Work instructions: From the first line of the data below, copy each line up to the one containing "return CAM + d*((k", and include that line too.
---
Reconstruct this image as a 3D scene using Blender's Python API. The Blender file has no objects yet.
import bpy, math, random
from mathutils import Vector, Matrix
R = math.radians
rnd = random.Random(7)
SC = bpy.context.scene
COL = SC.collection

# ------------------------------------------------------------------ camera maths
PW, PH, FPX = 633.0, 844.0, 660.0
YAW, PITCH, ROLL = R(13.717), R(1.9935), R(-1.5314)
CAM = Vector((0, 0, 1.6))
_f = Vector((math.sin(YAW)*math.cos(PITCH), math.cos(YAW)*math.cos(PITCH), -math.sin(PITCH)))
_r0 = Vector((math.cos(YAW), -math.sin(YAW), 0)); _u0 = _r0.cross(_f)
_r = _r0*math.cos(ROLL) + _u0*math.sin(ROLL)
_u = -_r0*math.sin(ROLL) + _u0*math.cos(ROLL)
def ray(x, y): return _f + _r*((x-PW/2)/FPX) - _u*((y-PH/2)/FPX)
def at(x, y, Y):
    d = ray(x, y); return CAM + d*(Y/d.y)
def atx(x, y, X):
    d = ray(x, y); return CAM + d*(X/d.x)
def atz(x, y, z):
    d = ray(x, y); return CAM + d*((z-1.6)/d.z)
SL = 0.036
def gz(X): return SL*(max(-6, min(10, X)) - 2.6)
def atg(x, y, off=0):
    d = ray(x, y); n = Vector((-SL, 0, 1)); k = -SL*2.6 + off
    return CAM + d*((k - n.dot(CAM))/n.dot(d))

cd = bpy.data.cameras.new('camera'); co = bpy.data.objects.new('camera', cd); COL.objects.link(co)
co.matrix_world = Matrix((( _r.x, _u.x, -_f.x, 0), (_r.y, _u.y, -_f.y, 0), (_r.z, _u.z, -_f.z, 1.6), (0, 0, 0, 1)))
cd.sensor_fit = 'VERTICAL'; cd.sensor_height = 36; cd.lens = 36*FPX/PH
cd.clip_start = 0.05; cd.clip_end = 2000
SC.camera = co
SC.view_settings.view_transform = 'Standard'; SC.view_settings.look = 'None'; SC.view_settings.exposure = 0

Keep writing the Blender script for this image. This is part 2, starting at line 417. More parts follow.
---
Output of the exercise:
Reconstruct this image as a 3D scene using Blender's Python API. The Blender file has no objects yet.
import bpy, math, random
from mathutils import Vector, Matrix
R = math.radians
rnd = random.Random(7)
SC = bpy.context.scene
COL = SC.collection

# ------------------------------------------------------------------ camera maths
PW, PH, FPX = 633.0, 844.0, 660.0
YAW, PITCH, ROLL = R(13.717), R(1.9935), R(-1.5314)
CAM = Vector((0, 0, 1.6))
_f = Vector((math.sin(YAW)*math.cos(PITCH), math.cos(YAW)*math.cos(PITCH), -math.sin(PITCH)))
_r0 = Vector((math.cos(YAW), -math.sin(YAW), 0)); _u0 = _r0.cross(_f)
_r = _r0*math.cos(ROLL) + _u0*math.sin(ROLL)
_u = -_r0*math.sin(ROLL) + _u0*math.cos(ROLL)
def ray(x, y): return _f + _r*((x-PW/2)/FPX) - _u*((y-PH/2)/FPX)
def at(x, y, Y):
    d = ray(x, y); return CAM + d*(Y/d.y)
def atx(x, y, X):
    d = ray(x, y); return CAM + d*(X/d.x)
def atz(x, y, z):
    d = ray(x, y); return CAM + d*((z-1.6)/d.z)
SL = 0.036
def gz(X): return SL*(max(-6, min(10, X)) - 2.6)
def atg(x, y, off=0):
    d = ray(x, y); n = Vector((-SL, 0, 1)); k = -SL*2.6 + off
    return CAM + d*((k - n.dot(CAM))/n.dot(d))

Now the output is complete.